━━━━━ Data
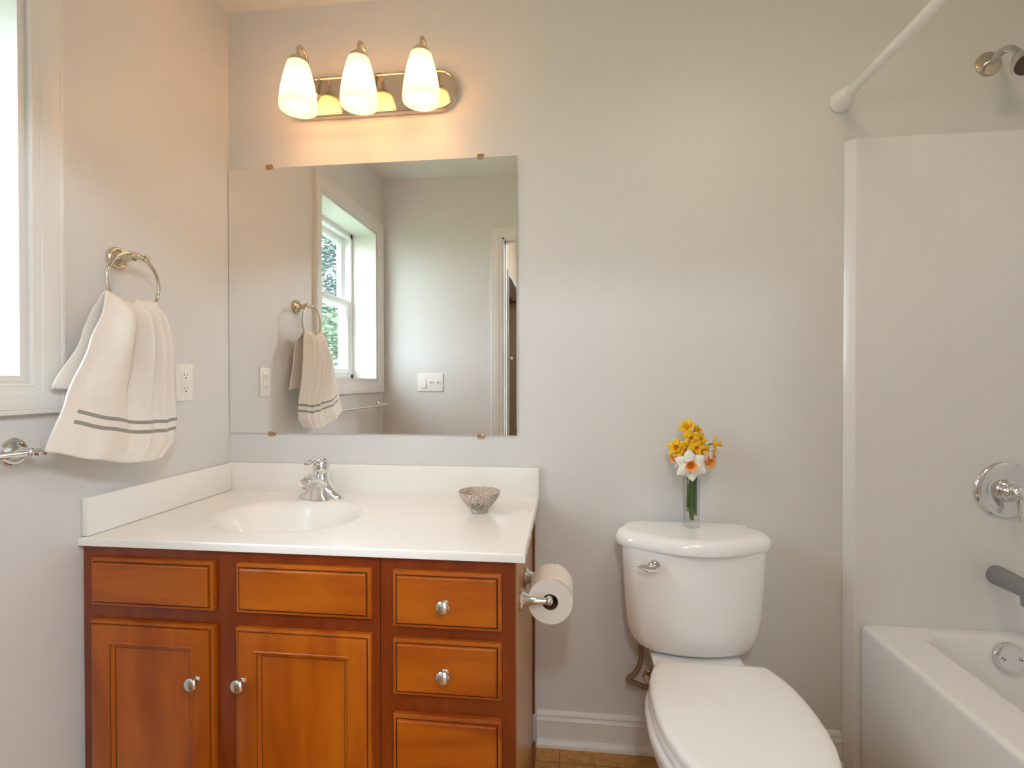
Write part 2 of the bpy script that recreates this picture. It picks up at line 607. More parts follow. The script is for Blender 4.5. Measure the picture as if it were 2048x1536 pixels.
# casing profile: from the opening outward (negative inset = outward)
CAS = [(0.0, 0.0), (0.0, 0.009), (-0.004, 0.011), (-0.006, 0.011), (-0.0065, 0.010), (-0.020, 0.013), (-0.021, 0.0145),
       (-0.034, 0.0175), (-0.048, 0.020), (-0.056, 0.020), (-0.0575, 0.0185), (-0.060, 0.020), (-0.066, 0.020), (-0.068, 0.017), (-0.068, 0.0)]
bm = B(); panel_x(bm, WIN_Y0 - 0.005, WIN_Y1 + 0.005, WIN_Z0 - 0.005, WIN_Z1 + 0.005, 0.0, CAS)
mk('casing', bm, 'trim_paint', win, sharp=20)
bm = B()
jt = 0.012
box(bm, -0.165, 0.001, WIN_Y0, WIN_Y0 + jt, WIN_Z0, WIN_Z1)
box(bm, -0.165, 0.001, WIN_Y1 - jt, WIN_Y1, WIN_Z0, WIN_Z1)
box(bm, -0.165, 0.001, WIN_Y0 + jt, WIN_Y1 - jt, WIN_Z0, WIN_Z0 + jt)
box(bm, -0.165, 0.001, WIN_Y0 + jt, WIN_Y1 - jt, WIN_Z1 - jt, WIN_Z1)
mk('jamb', bm, 'trim_paint', win)
fy0, fy1, fz0, fz1 = WIN_Y0 + jt, WIN_Y1 - jt, WIN_Z0 + jt, WIN_Z1 - jt
bm = B()   # outer vinyl frame with its tracks
for (a, c, d, e) in ((fy0, fy0 + 0.028, fz0, fz1), (fy1 - 0.028, fy1, fz0, fz1), (fy0, fy1, fz0, fz0 + 0.028), (fy0, fy1, fz1 - 0.028, fz1)):
    box(bm, -0.235, -0.150, a, c, d, e, 0.002)
for yy in (fy0 + 0.028, fy1 - 0.036):
    box(bm, -0.200, -0.190, yy, yy + 0.008, fz0 + 0.028, fz1 - 0.028)
mk('window_frame', bm, 'vinyl', win)
MIDZ = 1.665


def sash(name, x0, x1, z0, z1, pname):
    bm = B()
    w = 0.040
    y0, y1 = fy0 + 0.029, fy1 - 0.029
    rings = []
    prof = [(0, x0), (0, x1 - 0.004), (0.004, x1), (w - 0.010, x1), (w, x1 - 0.010), (w, x0 + 0.008), (w - 0.008, x0), (0, x0)]
    for d, x in prof:
        rings.append([(x, y0 + d, z0 + d), (x, y1 - d, z0 + d), (x, y1 - d, z1 - d), (x, y0 + d, z1 - d)])
    loft(bm, rings, False, False)
    s = mk(name, bm, 'vinyl', win, sharp=25)
    g = B()
    xm = (x0 + x1) / 2
    box(g, xm - 0.002, xm + 0.002, y0 + w - 0.004, y1 - w + 0.004, z0 + w - 0.004, z1 - w + 0.004)
    mk(pname, g, 'pane_glass', s)
    return s


sash('lower_sash', -0.188, -0.155, fz0 + 0.028, MIDZ + 0.022, 'pane')
sash('upper_sash', -0.226, -0.196, MIDZ - 0.020, fz1 - 0.028, 'pane')
bm = B(); box(bm, -0.170, -0.150, -1.06, -1.0, MIDZ + 0.022, MIDZ + 0.032, 0.003)
mk('sash_lock', bm, 'vinyl', win)

# ------------------------------------------------------------------ doorway in the rear wall
door = structroot('door_1', ((DX0 + DX1) / 2, YR, 0), 'white cased doorway at the right edge of the mirror', 'doorway')
bm = B()
for x0, x1 in ((DX0, DX0 + 0.016), (DX1 - 0.016, DX1)):
    box(bm, x0, x1, YH - 0.001, YR + 0.001, 0, DZ)
box(bm, DX0, DX1, YH - 0.001, YR + 0.001, DZ - 0.016, DZ)
box(bm, DX0 + 0.016, DX0 + 0.026, YR - 0.075, YR - 0.04, 0, DZ - 0.016)
box(bm, DX0 + 0.016, DX1 - 0.016, YR - 0.075, YR - 0.04, DZ - 0.026, DZ - 0.016)
mk('jamb', bm, 'trim_paint', door)
bm = B()
rings = []
for d, h in CAS:
    dd = -d - 0.006
    yy = YR + h
    rings.append([(DX0 - dd, yy, 0.0), (DX0 - dd, yy, DZ + dd), (DX1 + dd, yy, DZ + dd), (DX1 + dd, yy, 0.0)])
loft(bm, rings, False, False, False)
mk('casing', bm, 'trim_paint', door, sharp=20)

# folded white closet door in the hall, colour darkened against the domes
cd = structroot('door_2', (0.75, -2.14, 0), 'folded white panel closet door in the hall, darkened in colour, at the mirror edge', 'door')
bm = B()
PR = [(0, 0), (0, 0.012), (0.06, 0.012), (0.07, 0.006), (0.085, 0.006), (0.10, 0.012)]
for k, yy in enumerate((-2.12, -2.165)):
    box(bm, 0.62, 0.740, yy - 0.014, yy + 0.014, 0.02, 2.03, 0.002)
for z0, z1 in ((0.15, 0.85), (1.0, 1.55), (1.65, 1.95)):
    box(bm, 0.7395, 0.743, -2.16, -2.125, z0, z1, 0.001)
mk('leaf_panel', bm, 'closet_white_darkened', cd)
bm = B(); lathe(bm, [(0.008, 0), (0.006, 0.012), (0.014, 0.02), (0.014, 0.028), (0.006, 0.033)], (0.740, -2.12, 1.36), (1, 0, 0), 16)
mk('knob', bm, 'nickel', cd)

# ------------------------------------------------------------------ vanity cabinets
FY = -0.545     # face frame front
DY = 0.019      # door / drawer-front thickness
ZT = 0.795      # cabinet top
TK = 0.100      # toe kick


def cabinet(name, label, x0, x1):
    t = thing(name, label, 'cabinet', ((x0 + x1) / 2, -0.27, 0))
    bm = B()
    box(bm, x0, x0 + 0.015, FY + 0.0195, -0.004, TK, ZT - 0.001)
    box(bm, x1 - 0.017, x1 - 0.002, FY + 0.0195, -0.004, TK, ZT - 0.001)
    box(bm, x0 + 0.015, x1 - 0.017, FY + 0.0195, -0.004, TK, TK + 0.015)
    box(bm, x0 + 0.015, x1 - 0.017, -0.010, -0.004, TK + 0.015, ZT - 0.001)
    box(bm, x0, x1 - 0.002, FY + 0.075, -0.004, 0.0, TK)
    mk('carcass', bm, 'maple_laminate', t)
    return t


def slab_front(bm, x0, x1, z0, z1):
    prof = [(0.0, 0.0), (0.0, 0.010), (0.0015, 0.0125), (0.004, 0.0135), (0.0075, 0.0140), (0.0085, 0.0128), (0.0102, 0.0128),
            (0.0112, 0.0175), (0.0135, DY), (0.02, DY)]
    return panel(bm, x0, x1, z0, z1, FY, prof, -1, lambda i: 1 if i in (4, 5) else 0)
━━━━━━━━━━
● **Your instructions**: Extract the full listing above verbatim; pictures are to be left out of the copy.

● **Response**:
Write part 2 of the bpy script that recreates this picture. It picks up at line 607. More parts follow. The script is for Blender 4.5. Measure the picture as if it were 2048x1536 pixels.
# casing profile: from the opening outward (negative inset = outward)
CAS = [(0.0, 0.0), (0.0, 0.009), (-0.004, 0.011), (-0.006, 0.011), (-0.0065, 0.010), (-0.020, 0.013), (-0.021, 0.0145),
       (-0.034, 0.0175), (-0.048, 0.020), (-0.056, 0.020), (-0.0575, 0.0185), (-0.060, 0.020), (-0.066, 0.020), (-0.068, 0.017), (-0.068, 0.0)]
bm = B(); panel_x(bm, WIN_Y0 - 0.005, WIN_Y1 + 0.005, WIN_Z0 - 0.005, WIN_Z1 + 0.005, 0.0, CAS)
mk('casing', bm, 'trim_paint', win, sharp=20)
bm = B()
jt = 0.012
box(bm, -0.165, 0.001, WIN_Y0, WIN_Y0 + jt, WIN_Z0, WIN_Z1)
box(bm, -0.165, 0.001, WIN_Y1 - jt, WIN_Y1, WIN_Z0, WIN_Z1)
box(bm, -0.165, 0.001, WIN_Y0 + jt, WIN_Y1 - jt, WIN_Z0, WIN_Z0 + jt)
box(bm, -0.165, 0.001, WIN_Y0 + jt, WIN_Y1 - jt, WIN_Z1 - jt, WIN_Z1)
mk('jamb', bm, 'trim_paint', win)
fy0, fy1, fz0, fz1 = WIN_Y0 + jt, WIN_Y1 - jt, WIN_Z0 + jt, WIN_Z1 - jt
bm = B()   # outer vinyl frame with its tracks
for (a, c, d, e) in ((fy0, fy0 + 0.028, fz0, fz1), (fy1 - 0.028, fy1, fz0, fz1), (fy0, fy1, fz0, fz0 + 0.028), (fy0, fy1, fz1 - 0.028, fz1)):
    box(bm, -0.235, -0.150, a, c, d, e, 0.002)
for yy in (fy0 + 0.028, fy1 - 0.036):
    box(bm, -0.200, -0.190, yy, yy + 0.008, fz0 + 0.028, fz1 - 0.028)
mk('window_frame', bm, 'vinyl', win)
MIDZ = 1.665


def sash(name, x0, x1, z0, z1, pname):
    bm = B()
    w = 0.040
    y0, y1 = fy0 + 0.029, fy1 - 0.029
    rings = []
    prof = [(0, x0), (0, x1 - 0.004), (0.004, x1), (w - 0.010, x1), (w, x1 - 0.010), (w, x0 + 0.008), (w - 0.008, x0), (0, x0)]
    for d, x in prof:
        rings.append([(x, y0 + d, z0 + d), (x, y1 - d, z0 + d), (x, y1 - d, z1 - d), (x, y0 + d, z1 - d)])
    loft(bm, rings, False, False)
    s = mk(name, bm, 'vinyl', win, sharp=25)
    g = B()
    xm = (x0 + x1) / 2
    box(g, xm - 0.002, xm + 0.002, y0 + w - 0.004, y1 - w + 0.004, z0 + w - 0.004, z1 - w + 0.004)
    mk(pname, g, 'pane_glass', s)
    return s


sash('lower_sash', -0.188, -0.155, fz0 + 0.028, MIDZ + 0.022, 'pane')
sash('upper_sash', -0.226, -0.196, MIDZ - 0.020, fz1 - 0.028, 'pane')
bm = B(); box(bm, -0.170, -0.150, -1.06, -1.0, MIDZ + 0.022, MIDZ + 0.032, 0.003)
mk('sash_lock', bm, 'vinyl', win)

# ------------------------------------------------------------------ doorway in the rear wall
door = structroot('door_1', ((DX0 + DX1) / 2, YR, 0), 'white cased doorway at the right edge of the mirror', 'doorway')
bm = B()
for x0, x1 in ((DX0, DX0 + 0.016), (DX1 - 0.016, DX1)):
    box(bm, x0, x1, YH - 0.001, YR + 0.001, 0, DZ)
box(bm, DX0, DX1, YH - 0.001, YR + 0.001, DZ - 0.016, DZ)
box(bm, DX0 + 0.016, DX0 + 0.026, YR - 0.075, YR - 0.04, 0, DZ - 0.016)
box(bm, DX0 + 0.016, DX1 - 0.016, YR - 0.075, YR - 0.04, DZ - 0.026, DZ - 0.016)
mk('jamb', bm, 'trim_paint', door)
bm = B()
rings = []
for d, h in CAS:
    dd = -d - 0.006
    yy = YR + h
    rings.append([(DX0 - dd, yy, 0.0), (DX0 - dd, yy, DZ + dd), (DX1 + dd, yy, DZ + dd), (DX1 + dd, yy, 0.0)])
loft(bm, rings, False, False, False)
mk('casing', bm, 'trim_paint', door, sharp=20)

# folded white closet door in the hall, colour darkened against the domes
cd = structroot('door_2', (0.75, -2.14, 0), 'folded white panel closet door in the hall, darkened in colour, at the mirror edge', 'door')
bm = B()
PR = [(0, 0), (0, 0.012), (0.06, 0.012), (0.07, 0.006), (0.085, 0.006), (0.10, 0.012)]
for k, yy in enumerate((-2.12, -2.165)):
    box(bm, 0.62, 0.740, yy - 0.014, yy + 0.014, 0.02, 2.03, 0.002)
for z0, z1 in ((0.15, 0.85), (1.0, 1.55), (1.65, 1.95)):
    box(bm, 0.7395, 0.743, -2.16, -2.125, z0, z1, 0.001)
mk('leaf_panel', bm, 'closet_white_darkened', cd)
bm = B(); lathe(bm, [(0.008, 0), (0.006, 0.012), (0.014, 0.02), (0.014, 0.028), (0.006, 0.033)], (0.740, -2.12, 1.36), (1, 0, 0), 16)
mk('knob', bm, 'nickel', cd)

# ------------------------------------------------------------------ vanity cabinets
FY = -0.545     # face frame front
DY = 0.019      # door / drawer-front thickness
ZT = 0.795      # cabinet top
TK = 0.100      # toe kick


def cabinet(name, label, x0, x1):
    t = thing(name, label, 'cabinet', ((x0 + x1) / 2, -0.27, 0))
    bm = B()
    box(bm, x0, x0 + 0.015, FY + 0.0195, -0.004, TK, ZT - 0.001)
    box(bm, x1 - 0.017, x1 - 0.002, FY + 0.0195, -0.004, TK, ZT - 0.001)
    box(bm, x0 + 0.015, x1 - 0.017, FY + 0.0195, -0.004, TK, TK + 0.015)
    box(bm, x0 + 0.015, x1 - 0.017, -0.010, -0.004, TK + 0.015, ZT - 0.001)
    box(bm, x0, x1 - 0.002, FY + 0.075, -0.004, 0.0, TK)
    mk('carcass', bm, 'maple_laminate', t)
    return t


def slab_front(bm, x0, x1, z0, z1):
    prof = [(0.0, 0.0), (0.0, 0.010), (0.0015, 0.0125), (0.004, 0.0135), (0.0075, 0.0140), (0.0085, 0.0128), (0.0102, 0.0128),
            (0.0112, 0.0175), (0.0135, DY), (0.02, DY)]
    return panel(bm, x0, x1, z0, z1, FY, prof, -1, lambda i: 1 if i in (4, 5) else 0)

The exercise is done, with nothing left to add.